Last Updated Dec 19, 2019 at 8:50 pm EDT

Mayor John Tory speaking at a federal and provincial housing announcement in Regent Park on Dec. 19, 2019. CITYNEWS/Josef Fazio

Money will begin to flow next summer in Ontario through the first of an expected 13 funding agreements for a new rent supplement for low-income households, as officials work on the fine details to make sure rents don’t go up and the cash is used for housing costs.

The $1.46-billion joint funding deal with Ontario announced Thursday – split 50-50 by the federal and provincial treasuries over eight years – will help the province roll out the Canada Housing Benefit in the spring as part of an expansion of an existing provincial program.

The benefit will be tied to a person, rather than a social housing unit, meaning a tenant won’t lose the supplement if they move. That way, they can use it to help pay rent in a private unit, rather than having to wait for a spot in social housing to open up.

In Ontario, the money will go to families who are already on, or eligible to join, wait lists for social housing, as well as those already living in community housing in the hopes they will move into the private market and open up subsidized units for families in desperate need.

In the first year, the Ontario government expects spending on the benefit to be $40 million and provide an average of $6,900, or $575 a month, to 5,200 households between April 2020 and March 2021.

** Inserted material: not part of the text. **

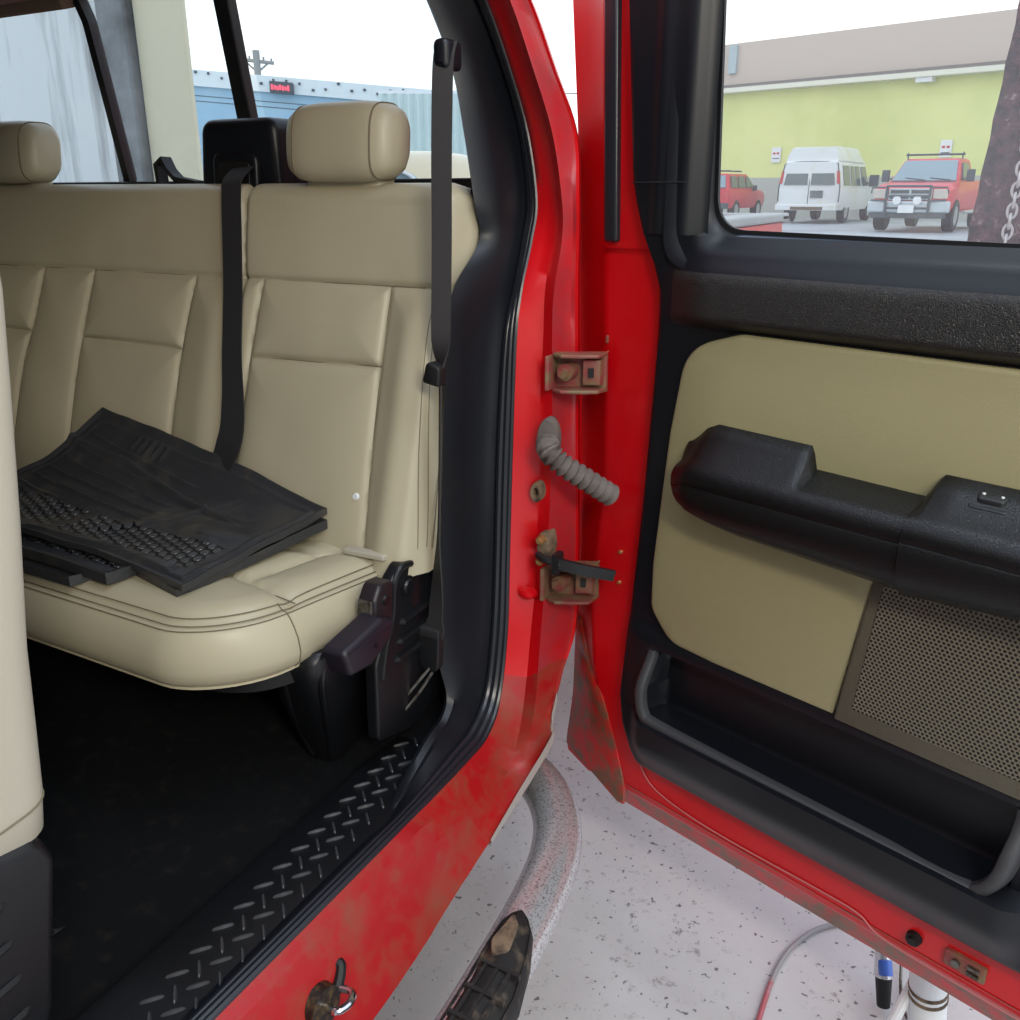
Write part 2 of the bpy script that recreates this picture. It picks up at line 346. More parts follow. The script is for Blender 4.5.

Federal spending plans peg the average subsidy at $3,000 a year, but Parliament’s spending watchdog has warned the amount falls short of helping the most financially stretched households.

Spending on the benefit will rise in the ensuing years, although those details, and the annual number of families who would be helped, won’t be made public until Ontario completes its plan for the benefit.

A calculation involving income and average market rents will set limits on who qualifies.

Steve Clark, Ontario’s housing minister, said landlords won’t know who gets the money as a way to prevent them from boosting, an unwanted side effect some critics have predicted.

Skeptics have also questioned whether households would use the money for rent or put it towards something else.

“There’s always a risk when you have a general benefit, which is a social transfer like this, that one day it’s a Christmas present and the next day it’s the rent,” said Adam Vaughan, parliamentary secretary to the federal social development minister.

“But I think we can trust people to do the work they need to do.”

Leilani Farha, the UN special rapporteur on the right to housing, said in a tweet that she expected people to use the money on rent, adding that government should “do whatever they can to achieve that result.”

The Trudeau Liberals plan to sign similar deals with each province and territory, tailored to each jurisdiction’s needs and various programs. That would ensure the federal money doesn’t reduce the provincial value of other benefits, such as child-care subsidies, and leave families with less.

The unique design of each funding deal, as well as efforts to avoid ripple effects on other benefits, have been among the reasons why negotiations on the deals have taken as long as they have. Federal officials are aiming to close all the deals by April 2020.

The overall benefit is budgeted at $4 billion over 10 years and requires provinces and territories to pick up half the costs.

The Canada Mortgage and Housing Corp., which oversees the federal housing strategy, said funding amounts will vary between provinces and territories based on the groups of people who are being targeted for the benefit and their level of need.

In Ontario, the benefit is supposed to target survivors of domestic violence and human trafficking, people who are or at risk of being homeless, Indigenous people, seniors and people with disabilities.

Clark said the key will be to find eligible people who aren’t already in the system in order to get them payments.